Without the pictures, output the lines of the material from the very first through the one that holds "s.m.extend([mat] * len(fs));".

═════ Materials provided

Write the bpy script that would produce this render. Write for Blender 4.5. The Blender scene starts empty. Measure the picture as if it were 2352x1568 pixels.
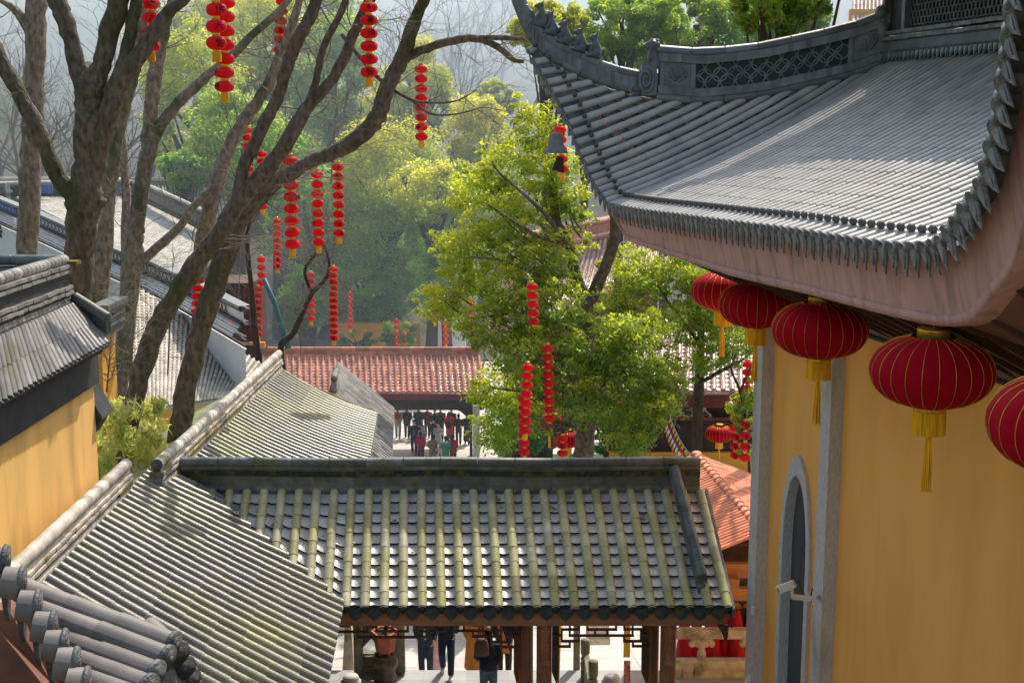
import bpy, bmesh, math, random
import numpy as np
from mathutils import Vector, Matrix

R = random.Random(11)
NR = np.random.default_rng(5)
SC = bpy.context.scene
COL = SC.collection
F = 3000.0                       # focal length in survey units (frame 2352 wide)
TH = math.atan(0.1713)           # camera pitch below the horizon
CZ = 16.5                        # camera height above the lower courtyard
CT, ST = math.cos(TH), math.sin(TH)


def P(x, y, Y):
    """World point seen along survey direction (x, y) at distance Y north of the viewpoint."""
    u, w = (x - 1176) / F, (784 - y) / F
    dy, dz = CT + w * ST, -ST + w * CT
    k = Y / dy
    return Vector((u * k, Y, CZ + dz * k))


# ------------------------------------------------------------------ mesh builder
class MB:
    def __init__(s):
        s.v, s.f, s.m, s.t, s.s = [], [], [], [], []

    def add(s, vs, fs, mat=0, tint=0.5, smooth=True):
        o = len(s.v)
        s.v.extend([tuple(v) for v in vs])
        for f in fs:
            s.f.append([i + o for i in f])
        s.m.extend([mat] * len(fs)); s.t.extend([tint] * len(fs)); s.s.extend([smooth] * len(fs))

    def box(s, c, hx, hy, hz, ax=None, mat=0, tint=0.5):
        c = Vector(c)
        X, Y, Z = ax or (Vector((1, 0, 0)), Vector((0, 1, 0)), Vector((0, 0, 1)))
        vs = [c + X * (hx * i) + Y * (hy * j) + Z * (hz * k) for k in (-1, 1) for j in (-1, 1) for i in (-1, 1)]
        s.add(vs, [(0, 2, 3, 1), (4, 5, 7, 6), (0, 1, 5, 4), (2, 6, 7, 3), (0, 4, 6, 2), (1, 3, 7, 5)], mat, tint, False)

    def prism(s, poly, d, mat=0, tint=0.5, smooth=False):
        """closed polygon (list of points) pushed along vector d"""
        n = len(poly); d = Vector(d)
        vs = [Vector(p) for p in poly] + [Vector(p) + d for p in poly]
        fs = [tuple(range(n))[::-1], tuple(range(n, 2 * n))] + [(i, (i + 1) % n, n + (i + 1) % n, n + i) for i in range(n)]
        s.add(vs, fs, mat, tint, smooth)

    def tube(s, pts, rads, n=8, mat=0, tint=0.5, cap=True, squash=None):
        pts = [Vector(p) for p in pts]
        if not hasattr(rads, '__len__'):
            rads = [rads] * len(pts)
        vs, fs = [], []
        T = (pts[1] - pts[0]).normalized()
        up = Vector((0, 0, 1)) if abs(T.z) < 0.9 else Vector((1, 0, 0))
        A = T.cross(up).normalized()
        for i, p in enumerate(pts):
            t = (pts[min(i + 1, len(pts) - 1)] - pts[max(i - 1, 0)]).normalized()
            A = (A - t * A.dot(t)).normalized(); B = t.cross(A)
            for k in range(n):
                a = 2 * math.pi * k / n
                vs.append(p + A * (math.cos(a) * rads[i]) + B * (math.sin(a) * rads[i]))
        for i in range(len(pts) - 1):
            for k in range(n):
                k2 = (k + 1) % n
                fs.append((i * n + k, i * n + k2, (i + 1) * n + k2, (i + 1) * n + k))
        if cap:
            fs.append(tuple(range(n))[::-1]); fs.append(tuple((len(pts) - 1) * n + k for k in range(n)))
        s.add(vs, fs, mat, tint)

    def lathe(s, prof, n=16, org=(0, 0, 0), mat=0, tint=0.5, ax=None, lobe=0, smooth=True):
        o = Vector(org)
        X, Y, Z = ax or (Vector((1, 0, 0)), Vector((0, 1, 0)), Vector((0, 0, 1)))
        vs, fs = [], []
        for r, z in prof:
            for k in range(n):
                a = 2 * math.pi * k / n
                rr = r * (1 - lobe * (k % 2))
                vs.append(o + X * (math.cos(a) * rr) + Y * (math.sin(a) * rr) + Z * z)
        for i in range(len(prof) - 1):
            for k in range(n):
                k2 = (k + 1) % n
                fs.append((i * n + k, i * n + k2, (i + 1) * n + k2, (i + 1) * n + k))
        fs.append(tuple(range(n))[::-1]); fs.append(tuple((len(prof) - 1) * n + k for k in range(n)))
        s.add(vs, fs, mat, tint, smooth)

    def ball(s, c, rx, ry=None, rz=None, n=10, m=7, ax=None, mat=0):
        ry = ry or rx; rz = rz or rx
        X, Y, Z = ax or (Vector((1, 0, 0)), Vector((0, 1, 0)), Vector((0, 0, 1)))
        prof = [(max(1e-4, math.sin(math.pi * i / m)), -math.cos(math.pi * i / m)) for i in range(m + 1)]
        s.lathe(prof, n, c, mat, 0.5, (X * rx, Y * ry, Z * rz))

    def mesh(s, name, mats, off=(0, 0, 0)):
        off = Vector(off)
        me = bpy.data.meshes.new(name)
        me.from_pydata([Vector(v) - off for v in s.v], [], s.f)
        for m in mats if isinstance(mats, (list, tuple)) else [mats]:
            me.materials.append(m)
        me.polygons.foreach_set('material_index', s.m)
        me.polygons.foreach_set('use_smooth', s.s)
        a = me.attributes.new('tint', 'FLOAT', 'FACE'); a.data.foreach_set('value', s.t)
        me.update()
        return me


ORG = {}


def link(name, me, parent=None, loc=None):
    o = bpy.data.objects.new(name, me); COL.objects.link(o)
    if parent is not None:
        o.parent = parent; ORG[o.name] = ORG[parent.name]
        if loc is not None:
            o.location = loc
    else:
        o.location = loc if loc is not None else (0, 0, 0)
        ORG[o.name] = Vector(o.location)
    return o


def tag(o, label=None, cat=None, group=None, kind=None):
    if label: o['label'] = label
    if cat: o['category'] = cat
    if group: o['group'] = group
    if kind: o['kind'] = kind
    return o


def thing(name, loc, label, cat, group=None):
    return tag(link(name, None, None, Vector(loc)), label, cat, group)


def part(name, mb, mats, parent):
    return link(name, mb.mesh(name, mats, ORG[parent.name]), parent)


def single(name, mb, mats, base, label, cat, group=None, kind=None):
    return tag(link(name, mb.mesh(name, mats, base), None, Vector(base)), label, cat, group, kind)


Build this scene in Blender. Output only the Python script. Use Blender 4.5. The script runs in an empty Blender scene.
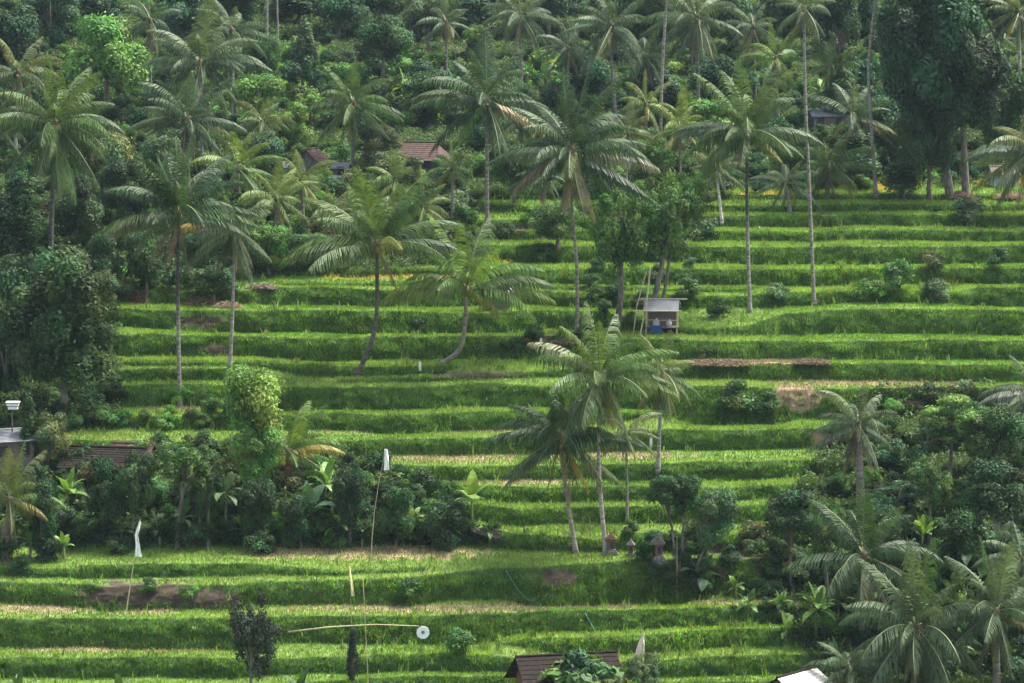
import bpy, math, random
import numpy as np
from mathutils import Vector, Matrix

R_ = math.radians
HAZE = 0.000045; EXPO = 2.08
rng = np.random.default_rng(7)
random.seed(7)
sc = bpy.context.scene
col = sc.collection

# ------------------------------------------------------------------ camera model
F = 3300.0; PITCH = R_(6.5); ZC = 66.0
CP, SP = math.cos(PITCH), math.sin(PITCH)

def unproj(u, v, Y):
    """world point on the ray of pixel (u, v) at world depth Y (arrays allowed)"""
    cx = (np.asarray(u, float) - 512.0) / F
    cy = (341.5 - np.asarray(v, float)) / F
    t = Y / (CP + cy * SP)
    return cx * t, Y + 0 * t, ZC + t * (-SP + cy * CP)

def ppm(Y):                                     # pixels per metre
    return F / Y

cam_d = bpy.data.cameras.new('camera'); cam = bpy.data.objects.new('camera', cam_d); col.objects.link(cam)
cam_d.sensor_width = 36; cam_d.lens = F * 36 / 1024.0
cam_d.clip_start = 1; cam_d.clip_end = 3000
cam.location = (0, 0, ZC); cam.rotation_euler = (math.pi / 2 - PITCH, 0, 0)
sc.camera = cam

# ------------------------------------------------------------------ helpers
def tag(o, label=None, cat=None, group=None, kind=None):
    if label: o['label'] = label
    if cat: o['category'] = cat
    if group: o['group'] = group
    if kind: o['kind'] = kind
    return o

def link(name, data, parent=None):
    o = bpy.data.objects.new(name, data); col.objects.link(o)
    if parent is not None: o.parent = parent
    return o

def empty(name, loc):
    o = bpy.data.objects.new(name, None); col.objects.link(o); o.location = loc
    o.empty_display_size = 0.3
    return o

def mesh_np(name, verts, faces_flat, loop_counts, mats=(), mat_idx=None, colattr=None, smooth=False):
    """verts (n,3); faces_flat int array; loop_counts int array; colattr (n,4) point colours"""
    me = bpy.data.meshes.new(name)
    verts = np.asarray(verts, np.float32); faces_flat = np.asarray(faces_flat, np.int32); lc = np.asarray(loop_counts, np.int32)
    me.vertices.add(len(verts)); me.vertices.foreach_set('co', verts.ravel())
    me.loops.add(len(faces_flat)); me.loops.foreach_set('vertex_index', faces_flat)
    me.polygons.add(len(lc))
    starts = np.zeros(len(lc), np.int32); starts[1:] = np.cumsum(lc)[:-1]
    me.polygons.foreach_set('loop_start', starts)
    me.polygons.foreach_set('loop_total', lc)
    for m in mats: me.materials.append(m)
    if mat_idx is not None: me.polygons.foreach_set('material_index', np.asarray(mat_idx, np.int32))
    if smooth: me.polygons.foreach_set('use_smooth', np.ones(len(lc), bool))
    if colattr is not None:
        a = me.color_attributes.new('tint', 'FLOAT_COLOR', 'POINT')
        a.data.foreach_set('color', np.asarray(colattr, np.float32).ravel())
    me.update(calc_edges=True)
    return me

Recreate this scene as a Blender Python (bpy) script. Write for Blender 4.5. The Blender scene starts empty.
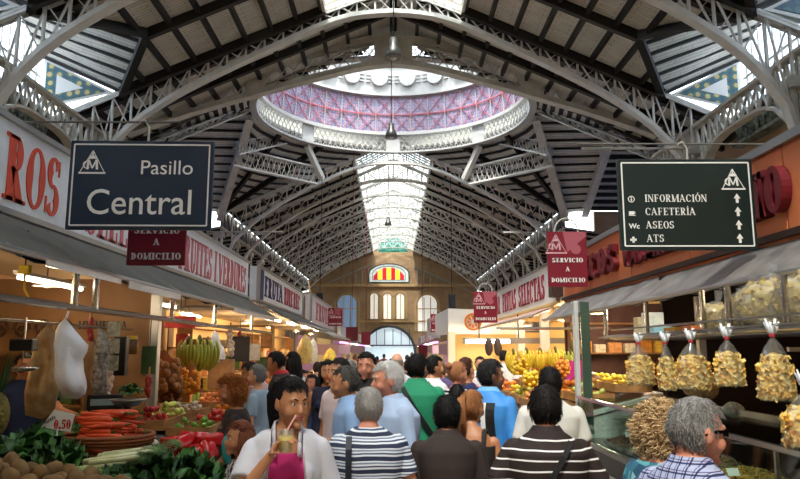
import bpy, bmesh, math, random
from mathutils import Vector, Matrix, noise, Euler
import numpy as np
PI=math.pi; R=math.radians
random.seed(7)
SC=bpy.context.scene; COL=SC.collection
# ---------------------------------------------------------------- camera
H=1.9; PITCH=R(8.93); F=700.0; CX=393.0
cam=bpy.data.cameras.new('camera'); co=bpy.data.objects.new('camera',cam); COL.objects.link(co)
cam.sensor_width=36; cam.lens=F/800*36; cam.clip_end=500; cam.clip_start=.05
co.location=(0,0,H); co.rotation_euler=(PI/2+PITCH,0,-math.atan(7/F)); SC.camera=co
def at(px,py,Y):
    """point on the plane y=Y seen near photo position px,py (measuring aid)"""
    e=math.atan((239.5-py)/F)+PITCH
    z=math.tan(e)*Y
    return Vector(((px-CX)*(Y*math.cos(PITCH)+z*math.sin(PITCH))/F,Y,z+H))
# ---------------------------------------------------------------- objects
def tag(o,label=None,cat=None,group=None,kind=None):
    if label:o['label']=label
    if cat:o['category']=cat
    if group:o['group']=group
    if kind:o['kind']=kind
    return o
def thing(name,label,cat,loc=(0,0,0),rz=0,group=None):
    o=bpy.data.objects.new(name,None); COL.objects.link(o); o.location=loc; o.rotation_euler=(0,0,rz)
    o.empty_display_size=.1
    return tag(o,label,cat,group)
def children(r): return [o for o in KIDS.get(r.name,[])]
KIDS={}
def link(o,parent=None):
    COL.objects.link(o)
    if parent is not None:
        o.parent=parent; KIDS.setdefault(parent.name,[]).append(o)
    return o
def copy_tree(o,parent=None,loc=None,rot=None,scale=None,label=None,group=None):
    c=o.copy(); link(c,parent)
    if loc is not None:c.location=loc
    if rot is not None:c.rotation_euler=rot if isinstance(rot,(tuple,list,Euler)) else (0,0,rot)
    if scale is not None:c.scale=scale if isinstance(scale,(tuple,list)) else (scale,)*3
    if label:c['label']=label
    if group:c['group']=group
    for k in children(o): copy_tree(k,c)
    return c
# ---------------------------------------------------------------- materials
def lin(h):
    if isinstance(h,str):
        h=h.lstrip('#'); c=[int(h[i:i+2],16)/255 for i in (0,2,4)]
    else: c=h
    return tuple((x/12.92 if x<=.04045 else ((x+.055)/1.055)**2.4) for x in c)+(1,)
MATS={}
class NT:
    def __init__(s,m): s.t=m.node_tree; s.n=s.t.nodes; s.l=s.t.links
    def add(s,typ,**k):
        n=s.n.new(typ)
        for a,b in k.items():
            if a.startswith('i_'): n.inputs[int(a[2:]) if a[2:].isdigit() else a[2:].replace('_',' ')].default_value=b
            else: setattr(n,a,b)
        return n
    def link(s,a,b): s.l.new(a,b)
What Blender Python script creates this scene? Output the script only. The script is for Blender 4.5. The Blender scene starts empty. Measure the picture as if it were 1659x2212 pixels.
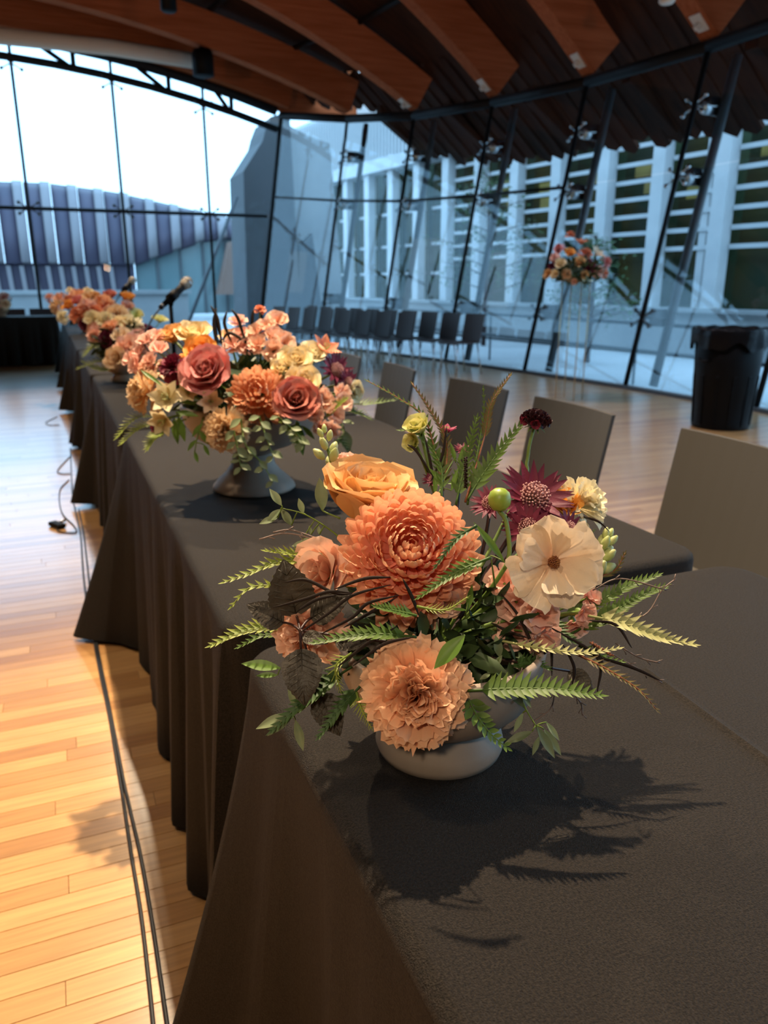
import bpy, math, random
import numpy as np
from mathutils import Matrix, Vector
random.seed(7); RNG = np.random.default_rng(7)
PI = math.pi
SC = bpy.context.scene
COL = SC.collection
# ------------------------------------------------------------------ camera
F, CX, CY = 1661.0, 829.5, 1106.0            # photograph 1659 x 2212, focal length in pixels
PITCH = math.atan((CY-612)/F)
YAW = math.atan((CX-100)/(F/math.cos(PITCH)))
CAMPOS = Vector((0, 0, 1.25))
FW = Vector((math.sin(YAW)*math.cos(PITCH), math.cos(YAW)*math.cos(PITCH), -math.sin(PITCH)))
RT = Vector((math.cos(YAW), -math.sin(YAW), 0)); UP = RT.cross(FW)
cd = bpy.data.cameras.new('camera'); cam = bpy.data.objects.new('camera', cd); COL.objects.link(cam)
cam.matrix_world = Matrix(((RT.x, UP.x, -FW.x, CAMPOS.x), (RT.y, UP.y, -FW.y, CAMPOS.y), (RT.z, UP.z, -FW.z, CAMPOS.z), (0, 0, 0, 1)))
cd.sensor_fit = 'VERTICAL'; cd.sensor_height = 34.62; cd.sensor_width = 25.96; cd.lens = 34.62*F/2212
cd.clip_start = 0.02; cd.clip_end = 300
cd.dof.use_dof = True; cd.dof.focus_distance = 0.74; cd.dof.aperture_fstop = 7.5
SC.camera = cam
# ------------------------------------------------------------------ sky, lamps, exposure
wd = bpy.data.worlds.new('overcast'); SC.world = wd; wd.use_nodes = True
nt = wd.node_tree; bg = nt.nodes['Background']
tc = nt.nodes.new('ShaderNodeTexCoord'); sx = nt.nodes.new('ShaderNodeSeparateXYZ'); cr = nt.nodes.new('ShaderNodeValToRGB')
nt.links.new(tc.outputs['Generated'], sx.inputs[0]); nt.links.new(sx.outputs['Z'], cr.inputs[0]); nt.links.new(cr.outputs[0], bg.inputs[0])
cr.color_ramp.elements[0].color = (0.50, 0.76, 1.0, 1); cr.color_ramp.elements[0].position = 0.0
cr.color_ramp.elements[1].color = (0.44, 0.71, 1.0, 1); cr.color_ramp.elements[1].position = 1.0
bg.inputs['Strength'].default_value = 3.7
def spot(name, loc, aim, power, color, size, blend, rad):
    l = bpy.data.lights.new(name, 'SPOT'); l.energy = power; l.color = color; l.spot_size = math.radians(size); l.spot_blend = blend; l.shadow_soft_size = rad
    o = bpy.data.objects.new(name, l); COL.objects.link(o); o.location = loc
    o.rotation_euler = (Vector(aim)-Vector(loc)).to_track_quat('-Z', 'Y').to_euler(); return o
WARM = (1.0, 0.78, 0.54)
spot('key_fill_spot', (0.95, 2.55, 4.7), (0.45, 0.9, 0.8), 1750, WARM, 62, 0.6, 0.035)
spot('key_fill_spot', (0.9, 5.2, 4.8), (0.5, 3.6, 0.8), 800, WARM, 72, 0.6, 0.05)
spot('key_fill_spot', (0.8, 9.2, 5.0), (0.4, 7.6, 0.8), 800, WARM, 80, 0.6, 0.05)
spot('key_fill_spot', (-1.4, 0.6, 4.8), (-0.9, 1.3, 0), 205, WARM, 85, 0.8, 0.12)  # added fill for the near left floor, no known fixture
spot('key_fill_spot', (3.4, 3.6, 4.9), (3.3, 4.0, 0.0), 560, (.96, .90, 1.0), 85, 0.8, 0.12)  # added cool fill in place of daylight on the right floor
spot('key_fill_spot', (4.2, 7.4, 4.6), (3.6, 7.2, 0.0), 300, (.96, .90, 1.0), 95, 0.8, 0.12)  # second added cool fill, further along the right floor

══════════

- [Written response]:
Write the bpy script that would produce this render. Write for Blender 4.5. The Blender scene starts empty. Measure the picture as if it were 2352x1568 pixels.
import bpy, bmesh, math, random
import numpy as np
from mathutils import Vector, Matrix

R = random.Random(11)
NR = np.random.default_rng(5)
SC = bpy.context.scene
COL = SC.collection
F = 3000.0                       # focal length in survey units (frame 2352 wide)
TH = math.atan(0.1713)           # camera pitch below the horizon
CZ = 16.5                        # camera height above the lower courtyard
CT, ST = math.cos(TH), math.sin(TH)


def P(x, y, Y):
    """World point seen along survey direction (x, y) at distance Y north of the viewpoint."""
    u, w = (x - 1176) / F, (784 - y) / F
    dy, dz = CT + w * ST, -ST + w * CT
    k = Y / dy
    return Vector((u * k, Y, CZ + dz * k))


# ------------------------------------------------------------------ mesh builder
class MB:
    def __init__(s):
        s.v, s.f, s.m, s.t, s.s = [], [], [], [], []

    def add(s, vs, fs, mat=0, tint=0.5, smooth=True):
        o = len(s.v)
        s.v.extend([tuple(v) for v in vs])
        for f in fs:
            s.f.append([i + o for i in f])
        s.m.extend([mat] * len(fs)); s.t.extend([tint] * len(fs)); s.s.extend([smooth] * len(fs))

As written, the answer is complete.